I've found a curiosity when compiling with clang (on a MacBook, if it helps). Suppose I have two files:
blah.c
int *p;
main.c
#include <stdio.h>
extern int *p;
int main() {
printf("%p\n", p);
return 0;
}
If I compile with
clang blah.c main.c
everything works out fine. However, if I do
clang -c blah.c
ar rcs libblah.a blah.o
clang main.c libblah.a
I get a linker error:
Undefined symbols for architecture x86_64:
"_p", referenced from:
_main in test-4bf0d6.o
ld: symbol(s) not found for architecture x86_64
clang: error: linker command failed with exit code 1 (use -v to see invocation)
Interestingly, if I initialize the variable in blah.c,
#include <stddef.h>
int *p = NULL;
the error goes away.
Also, compiling with gcc doesn't produce this behavior. What exactly is going on with clang here?
Here's the output from clang --version:
Apple clang version 13.0.0 (clang-1300.0.29.30)
Target: x86_64-apple-darwin21.2.0
Thread model: posix
InstalledDir: /Applications/Xcode.app/Contents/Developer/Toolchains/XcodeDefault.xctoolchain/usr/bin
What exactly is going on with clang here?
TL;DR: Your Clang has a bug. You can probably work around it without modifying your code by adding -fno-common to your compile options.
Both variations of your code are correct, and as far as the C language specification is concerned, they have the same meaning. On my Linux machine, GCC 8.5 and Clang 12 both accept both variations and successfully build working executables, whether blah.o is linked directly or from a library.
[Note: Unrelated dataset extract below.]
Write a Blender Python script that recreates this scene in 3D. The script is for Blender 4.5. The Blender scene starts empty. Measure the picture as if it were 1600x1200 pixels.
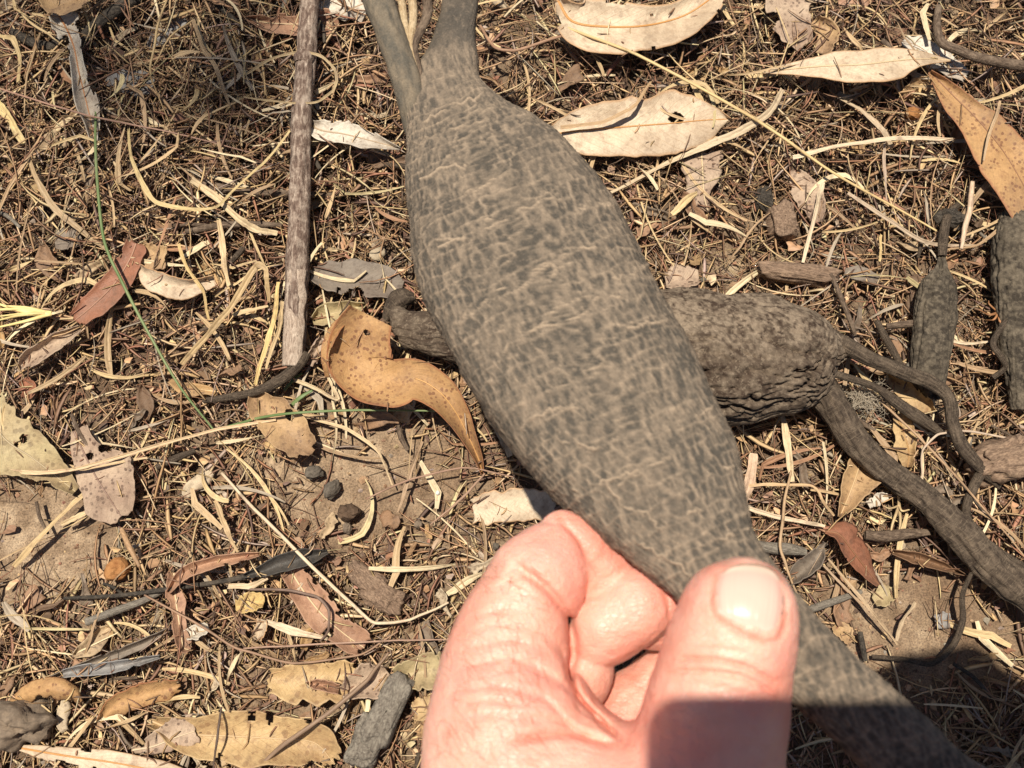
import bpy, math, random
import numpy as np
from mathutils import Vector

# ------------------------------------------------------------------ camera, sky, sun, exposure
SC = bpy.context.scene
COL = SC.collection
F = 1537.0                      # focal length in pixels of the 1600 px wide photograph
D = 0.42                        # metres from lens to the soil along the view axis
TILT = math.radians(14)
CAM = np.array([0.0, -D*math.sin(TILT), D*math.cos(TILT)])
RT = np.array([1.0, 0, 0])
UP = np.array([0, math.cos(TILT), math.sin(TILT)])
FW = np.array([0, math.sin(TILT), -math.cos(TILT)])

cam_data = bpy.data.cameras.new('camera')
cam_data.sensor_width = 36.0
cam_data.lens = F/1600*36.0
cam_data.clip_start = 0.004
cam_data.clip_end = 200
cam_data.dof.use_dof = True
cam_data.dof.focus_distance = 0.405
cam_data.dof.aperture_fstop = 17.0
cam = bpy.data.objects.new('camera', cam_data)
cam.location = CAM
cam.rotation_euler = (TILT, 0, 0)
COL.objects.link(cam)
SC.camera = cam

SUN_PX = (1022, 1168)           # where the lens's own shadow would fall
sun_dir = RT*((SUN_PX[0]-800)/F) + UP*((600-SUN_PX[1])/F) + FW
sun_dir /= np.linalg.norm(sun_dir)
world = bpy.data.worlds.new('World')
SC.world = world
world.use_nodes = True
wn = world.node_tree.nodes; wl = world.node_tree.links
wn.clear()
wo = wn.new('ShaderNodeOutputWorld'); bg = wn.new('ShaderNodeBackground')
sky = wn.new('ShaderNodeTexSky')
sky.sky_type = 'NISHITA'; sky.sun_disc = False
sky.sun_elevation = math.asin(-sun_dir[2])
sky.sun_rotation = math.atan2(-sun_dir[0], -sun_dir[1])
sky.dust_density = 1.0; sky.ozone_density = .7
bg.inputs['Strength'].default_value = 0.05
wl.new(sky.outputs[0], bg.inputs[0]); wl.new(bg.outputs[0], wo.inputs[0])
sun_data = bpy.data.lights.new('sun', 'SUN')
sun_data.energy = 5.0
sun_data.angle = math.radians(0.8)
sun_data.color = (1.0, 0.905, 0.76)
sun = bpy.data.objects.new('sun', sun_data)
sun.rotation_euler = Vector(sun_dir).to_track_quat('-Z', 'Y').to_euler()
sun.location = (0, 0, 3)
COL.objects.link(sun)
SC.view_settings.view_transform = 'Standard'
SC.view_settings.look = 'None'
SC.view_settings.exposure = 0.27
SC.view_settings.gamma = 1.0
SC.view_settings.use_curve_mapping = False

SC.cycles.diffuse_bounces = 2
SC.cycles.max_bounces = 8

rng = np.random.default_rng(7)
random.seed(7)

# ------------------------------------------------------------------ pixel <-> place
def gp(px, py, z=0.0):
    """point at height z (m) seen at pixel (px,py)"""
    px = np.asarray(px, float); py = np.asarray(py, float); z = np.asarray(z, float)
    d = RT*((px-800)/F)[..., None] + UP*((600-py)/F)[..., None] + FW
    s = (z-CAM[2])/d[..., 2]
    return CAM + d*s[..., None]
def dp(px, py, dep):
    """point at axis distance dep (m) seen at pixel (px,py)"""
    px = np.asarray(px, float); py = np.asarray(py, float); dep = np.asarray(dep, float)
    d = RT*((px-800)/F)[..., None] + UP*((600-py)/F)[..., None] + FW
    return CAM + d*dep[..., None]
def topx(P):
    q = P-CAM
    dep = q@FW
    return 800+F*(q@RT)/dep, 600-F*(q@UP)/dep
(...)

But if you use nm to examine the library built with and without the initializer for p, you will likely get a hint about what is happening. Without an initializer, I see (with either compiler) that p has type 'C' (common). With an initializer (to null), I see that it has type 'B' (BSS).
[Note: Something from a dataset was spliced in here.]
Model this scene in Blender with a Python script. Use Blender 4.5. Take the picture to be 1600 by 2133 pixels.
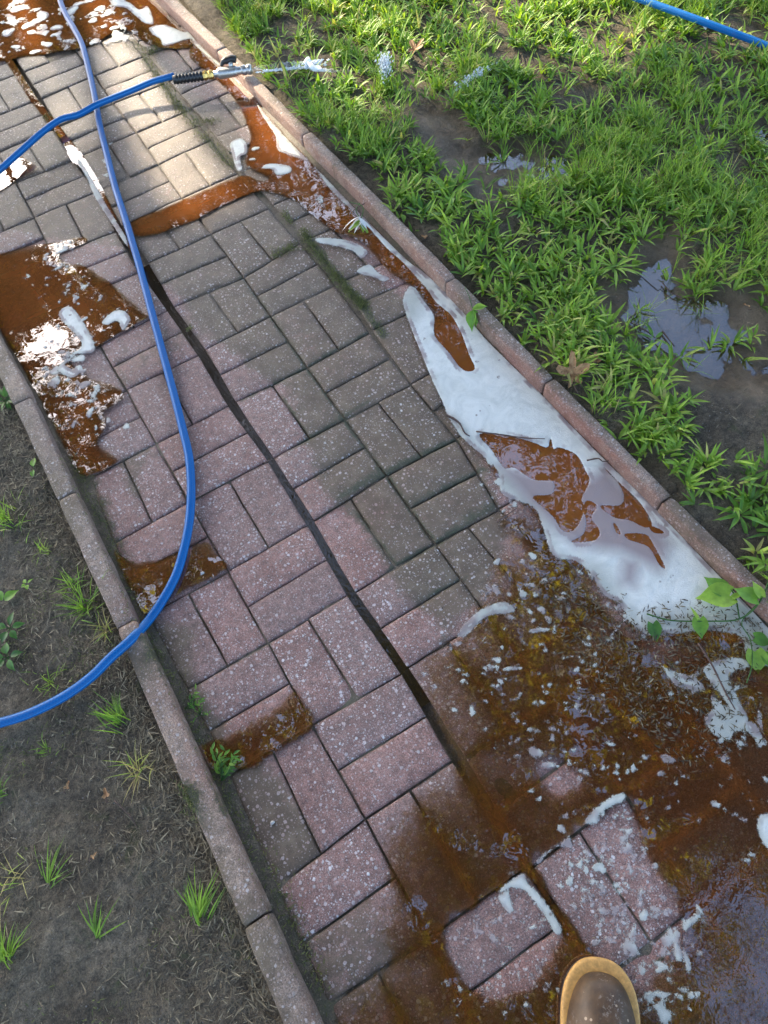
import bpy, math, random
import numpy as np
from mathutils import Vector, Matrix, Euler

random.seed(7)
rng = np.random.default_rng(11)
for o in list(bpy.data.objects):
    bpy.data.objects.remove(o)
SC = bpy.context.scene
COL = SC.collection

# ------------------------------------------------------------ camera
CAM = (-0.1426, -1.1727, 1.4120)
cd = bpy.data.cameras.new('camera')
cd.sensor_fit = 'VERTICAL'
cd.angle = 2 * math.atan(1066.5 / 1441.28)
cd.clip_start = 0.05
cd.clip_end = 400
cam = bpy.data.objects.new('camera', cd)
cam.location = CAM
cam.rotation_euler = (0.484646, 0.074801, -0.549538)
COL.objects.link(cam)
SC.camera = cam

# ------------------------------------------------------------ light
SUN_EL = math.radians(29)
SUN_DIR = Vector((-0.22, 1.0, 0)).normalized()          # horizontal direction towards the sun
W = bpy.data.worlds.new('World')
SC.world = W
W.use_nodes = True
wn = W.node_tree.nodes
wn.clear()
wo = wn.new('ShaderNodeOutputWorld')
wb = wn.new('ShaderNodeBackground')
ws = wn.new('ShaderNodeTexSky')
ws.sky_type = 'NISHITA'
ws.sun_disc = False
ws.sun_elevation = SUN_EL
ws.sun_rotation = math.atan2(SUN_DIR.x, SUN_DIR.y)
ws.air_density = 0.8
ws.dust_density = 1.4
ws.ozone_density = 0.8
W.node_tree.links.new(ws.outputs[0], wb.inputs[0])
wb.inputs[1].default_value = 0.15
W.node_tree.links.new(wb.outputs[0], wo.inputs[0])
sl = bpy.data.lights.new('sun', 'SUN')
sl.energy = 3.4
sl.angle = math.radians(0.6)
sl.color = (1.0, 0.87, 0.66)
so = bpy.data.objects.new('sun', sl)
sv = Vector((SUN_DIR.x * math.cos(SUN_EL), SUN_DIR.y * math.cos(SUN_EL), math.sin(SUN_EL)))
so.rotation_euler = sv.to_track_quat('Z', 'Y').to_euler()
so.location = (0, 0, 12)
COL.objects.link(so)
SC.view_settings.view_transform = 'Standard'
SC.view_settings.look = 'None'
SC.view_settings.gamma = 1
SC.view_settings.exposure = 2.22
SC.view_settings.use_curve_mapping = False

# ------------------------------------------------------------ helpers
def link(o, parent=None):
    COL.objects.link(o)
    if parent is not None:
        o.parent = parent
    return o

def tag(o, label=None, cat=None, group=None, kind=None):
    if label: o['label'] = label
    if cat: o['category'] = cat
    if group: o['group'] = group
    if kind: o['kind'] = kind
    return o

def empty(name, loc=(0, 0, 0)):
    o = bpy.data.objects.new(name, None)
    o.location = loc
    o.empty_display_size = 0.05
    return link(o)

def mesh_np(name, v, f, mat=None, parent=None, smooth=True, attrs=None, cols=None):
    """v (n,3), f (m,k) uniform faces; attrs {name: per-vertex float}"""
    v = np.asarray(v, dtype=np.float32)
    f = np.asarray(f, dtype=np.int32)
    me = bpy.data.meshes.new(name)
    me.vertices.add(len(v))
    me.vertices.foreach_set('co', v.ravel())
    k = f.shape[1]
    me.loops.add(f.size)
    me.loops.foreach_set('vertex_index', f.ravel())
    me.polygons.add(len(f))
    me.polygons.foreach_set('loop_start', np.arange(0, f.size, k, dtype=np.int32))
    me.polygons.foreach_set('loop_total', np.full(len(f), k, dtype=np.int32))
    me.update(calc_edges=True)
    me.polygons.foreach_set('use_smooth', np.full(len(f), smooth, dtype=bool))
    for a, d in (attrs or {}).items():
        at = me.attributes.new(a, 'FLOAT', 'POINT')
        at.data.foreach_set('value', np.asarray(d, dtype=np.float32).ravel())
    me.validate()
    if mat: me.materials.append(mat)
    return link(bpy.data.objects.new(name, me), parent)

def tube_arrays(path, rad, n=12, close=True, squash=None):
    """swept circle along path (list of Vectors); rad float or list"""
    P_ = [Vector(p) for p in path]
    m = len(P_)
    rs = [rad] * m if isinstance(rad, (int, float)) else list(rad)
    vs, fs = [], []
    t0 = (P_[1] - P_[0]).normalized()
    up = Vector((0, 0, 1)) if abs(t0.z) < 0.95 else Vector((1, 0, 0))
    nrm = (up - t0 * up.dot(t0)).normalized()
    for i in range(m):
        t = (P_[min(i + 1, m - 1)] - P_[max(i - 1, 0)]).normalized()
        nrm = (nrm - t * nrm.dot(t)).normalized()
        b = t.cross(nrm)
        for j in range(n):
            a = 2 * math.pi * j / n
            vs.append(P_[i] + (nrm * math.cos(a) + b * math.sin(a)) * rs[i])
    for i in range(m - 1):
        for j in range(n):
            k = (j + 1) % n
            fs.append((i * n + j, i * n + k, (i + 1) * n + k, (i + 1) * n + j))
    if close:
        for e, base in ((0, 0), (1, (m - 1) * n)):
            c = len(vs)
            vs.append(P_[0] if e == 0 else P_[-1])
            for j in range(n):
                k = (j + 1) % n
                q = (base + k, base + j, c) if e == 0 else (base + j, base + k, c)
                fs.append(q)
    return vs, fs

def mesh_py(name, vs, fs, mat=None, parent=None, smooth=True):
    me = bpy.data.meshes.new(name)
    me.from_pydata([tuple(v) for v in vs], [], fs)
    me.update()
    for p in me.polygons: p.use_smooth = smooth
    if mat: me.materials.append(mat)
    return link(bpy.data.objects.new(name, me), parent)

def tube(name, path, rad, mat, parent=None, n=12, smooth=True):
    vs, fs = tube_arrays(path, rad, n)
    return mesh_py(name, vs, fs, mat, parent, smooth)

def spline(pts, per=8):
    """Catmull-Rom through points"""
    p = [Vector(q) for q in pts]
    p = [p[0] * 2 - p[1]] + p + [p[-1] * 2 - p[-2]]
    out = []
    for i in range(1, len(p) - 2):
        for k in range(per):
            t = k / per
            a, b, c, d = p[i - 1], p[i], p[i + 1], p[i + 2]
            out.append(0.5 * ((2 * b) + (c - a) * t + (2 * a - 5 * b + 4 * c - d) * t * t + (3 * b - a - 3 * c + d) * t ** 3))
    out.append(p[-2])
    return out

def sdf(px, py, poly):
    """signed distance, positive inside"""
    P_ = np.asarray(poly, dtype=np.float64)
    d = np.full(px.shape, 1e9)
    inside = np.zeros(px.shape, dtype=bool)
    n = len(P_)
    for i in range(n):
        a, b = P_[i], P_[(i + 1) % n]
        ex, ey = b - a
        wx, wy = px - a[0], py - a[1]
        t = np.clip((wx * ex + wy * ey) / max(ex * ex + ey * ey, 1e-12), 0, 1)
        d = np.minimum(d, (wx - ex * t) ** 2 + (wy - ey * t) ** 2)
        if a[1] != b[1]:
            c = ((a[1] > py) != (b[1] > py)) & (px < (b[0] - a[0]) * (py - a[1]) / (b[1] - a[1]) + a[0])
            inside ^= c
    d = np.sqrt(d)
    return np.where(inside, d, -d)

def polyline_dist(px, py, L):
    d = np.full(px.shape, 1e9)
    for a, b in zip(L[:-1], L[1:]):
        ex, ey = b[0] - a[0], b[1] - a[1]
        wx, wy = px - a[0], py - a[1]
        t = np.clip((wx * ex + wy * ey) / max(ex * ex + ey * ey, 1e-12), 0, 1)
        d = np.minimum(d, (wx - ex * t) ** 2 + (wy - ey * t) ** 2)
    return np.sqrt(d)

_H = rng.random((256, 256))
def vnoise(x, y, s, o=0):
    x = np.asarray(x) * s + 13.7 * o + 40
    y = np.asarray(y) * s + 7.3 * o + 40
    xi, yi = np.floor(x).astype(int), np.floor(y).astype(int)
    fx, fy = x - xi, y - yi
    fx = fx * fx * (3 - 2 * fx); fy = fy * fy * (3 - 2 * fy)
    g = lambda a, b: _H[(a + o * 31) % 256, (b + o * 17) % 256]
    return (g(xi, yi) * (1 - fx) + g(xi + 1, yi) * fx) * (1 - fy) + (g(xi, yi + 1) * (1 - fx) + g(xi + 1, yi + 1) * fx) * fy
def fnoise(x, y, s, o=0, k=3):
    r = 0; a = 1; t = 0
    for i in range(k):
        r = r + a * vnoise(x, y, s * 2 ** i, o + i * 3); t += a; a *= 0.5
    return r / t

# ------------------------------------------------------------ materials
class NT:
    def __init__(self, name):
        self.m = bpy.data.materials.new(name)
        self.m.use_nodes = True
        self.t = self.m.node_tree
        self.t.nodes.clear()
        self.out = self.t.nodes.new('ShaderNodeOutputMaterial')
    def n(self, typ, **kw):
        nd = self.t.nodes.new(typ)
        for k, v in kw.items():
            if k.startswith('i_'):
                nd.inputs[k[2:].replace('_', ' ')].default_value = v
            else:
                setattr(nd, k, v)
        return nd
    def l(self, a, b): self.t.links.new(a, b)
    def coord(self): return self.n('ShaderNodeNewGeometry').outputs['Position']
    def noise(self, s, detail=4, rough=0.6, vec=None, dist=0):
        nd = self.n('ShaderNodeTexNoise')
        nd.inputs['Scale'].default_value = s
        nd.inputs['Detail'].default_value = detail
        nd.inputs['Roughness'].default_value = rough
        nd.inputs['Distortion'].default_value = dist
        self.l(vec or self.coord(), nd.inputs['Vector'])
        return nd.outputs['Fac']
    def ramp(self, fac, stops, interp='LINEAR'):
        nd = self.n('ShaderNodeValToRGB')
        cr = nd.color_ramp
        cr.interpolation = interp
        while len(cr.elements) < len(stops): cr.elements.new(0.5)
        for e, (p, c) in zip(cr.elements, stops):
            e.position = p
            e.color = (c[0], c[1], c[2], 1) if not isinstance(c, (int, float)) else (c, c, c, 1)
        self.l(fac, nd.inputs[0])
        return nd.outputs[0]
    def math(self, op, a, b=None, c=None, clamp=False):
        nd = self.n('ShaderNodeMath', operation=op, use_clamp=clamp)
        for i, x in enumerate((a, b, c)):
            if x is None: continue
            if isinstance(x, (int, float)): nd.inputs[i].default_value = x
            else: self.l(x, nd.inputs[i])
        return nd.outputs[0]
    def mix(self, fac, a, b, blend='MIX'):
        nd = self.n('ShaderNodeMix', data_type='RGBA', blend_type=blend)
        for i, x in ((0, fac), (6, a), (7, b)):
            if isinstance(x, (int, float)): nd.inputs[i].default_value = x
            elif isinstance(x, (tuple, list)): nd.inputs[i].default_value = (x[0], x[1], x[2], 1)
            else: self.l(x, nd.inputs[i])
        return nd.outputs[2]
    def attr(self, name):
        nd = self.n('ShaderNodeAttribute', attribute_name=name)
        return nd.outputs['Fac']
    def sstep(self, x, lo, hi):
        nd = self.n('ShaderNodeMapRange', interpolation_type='SMOOTHSTEP')
        self.l(x, nd.inputs[0])
        nd.inputs[1].default_value = lo; nd.inputs[2].default_value = hi
        return nd.outputs[0]
    def bump(self, h, strength=0.5, dist=0.002, normal=None):
        nd = self.n('ShaderNodeBump')
        nd.inputs['Strength'].default_value = strength
        nd.inputs['Distance'].default_value = dist
        self.l(h, nd.inputs['Height'])
        if normal is not None: self.l(normal, nd.inputs['Normal'])
        return nd.outputs[0]
    def prin(self, col, rough=0.6, normal=None, spec=0.5, **kw):
        nd = self.n('ShaderNodeBsdfPrincipled')
        for nm, x in (('Base Color', col), ('Roughness', rough)):
            if isinstance(x, (int, float)): nd.inputs[nm].default_value = x
            elif isinstance(x, (tuple, list)): nd.inputs[nm].default_value = (x[0], x[1], x[2], 1)
            else: self.l(x, nd.inputs[nm])
        nd.inputs['Specular IOR Level'].default_value = spec
        if normal is not None: self.l(normal, nd.inputs['Normal'])
        for k, v in kw.items(): nd.inputs[k.replace('_', ' ')].default_value = v
        return nd.outputs[0]
    def done(self, sh):
        self.l(sh, self.out.inputs['Surface'])
        return self.m

def aggregate(nt, vec, scale, keep, rnd_lo=0.2):
    """pebble mask + pebble tint from a Voronoi lattice"""
    v = nt.n('ShaderNodeTexVoronoi', feature='F1')
    v.inputs['Scale'].default_value = scale
    v.inputs['Randomness'].default_value = 1
    nt.l(vec, v.inputs['Vector'])
    sx = nt.n('ShaderNodeSeparateColor')
    nt.l(v.outputs['Color'], sx.inputs[0])
    pick = nt.math('GREATER_THAN', sx.outputs[0], 1 - keep)
    size = nt.math('MULTIPLY_ADD', sx.outputs[1], 0.28, 0.18)
    inside = nt.math('SUBTRACT', size, v.outputs['Distance'])
    m = nt.math('MULTIPLY', inside, 14, clamp=True)
    return nt.math('MULTIPLY', m, pick), sx.outputs[2]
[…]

That is reflective of a traditional behavior of Unix C implementations: to merge multiple definitions of the same symbol as long as no more than one is defined with an explicit initializer. That is an extension to standard C, for the language requires that there be exactly one definition of each external symbol that a program references. Among other things, that extension covers the common error of omitting extern from variable declarations in headers, provided that the header does not specify an initializer.
To implement that, the toolchain needs to distinguish between symbols defined with an explicit initializer and those defined without, and that's where (for C) symbol type "common" comes in -- it is used to convey a symbol that is defined, but without an explicit initializer. Typical linker behavior would be to treat all such symbols as undefined ones if one of the objects being linked has a definition for that symbol with a different type, or else to treat all but one of them as undefined, and the other as having type B (implying default initializtion).
But the MacOS development toolchain seems to have hatched a bug. In your example, it is erroneously failing to recognize the type C symbol as a viable definition when that appears in a library. The issue might be either in the Clang front end or in the system linker, or in a combination of both. Perhaps this arrived together with Apple's recent tightening (and subsequent re-loosening) of the compiler's default conformance settings.
You can probably work around this issue by adding --fno-common to your C compiler flags. GCC and Clang both accept that for disabling the symbol merging described above, and, at least on my machine, they both implement that by emitting the symbol as type B when it is defined without an explicit initializer, just as if it had been explicitly initialized to a null pointer. Note well, however, that this will break any code that is presently relying on that merging behavior.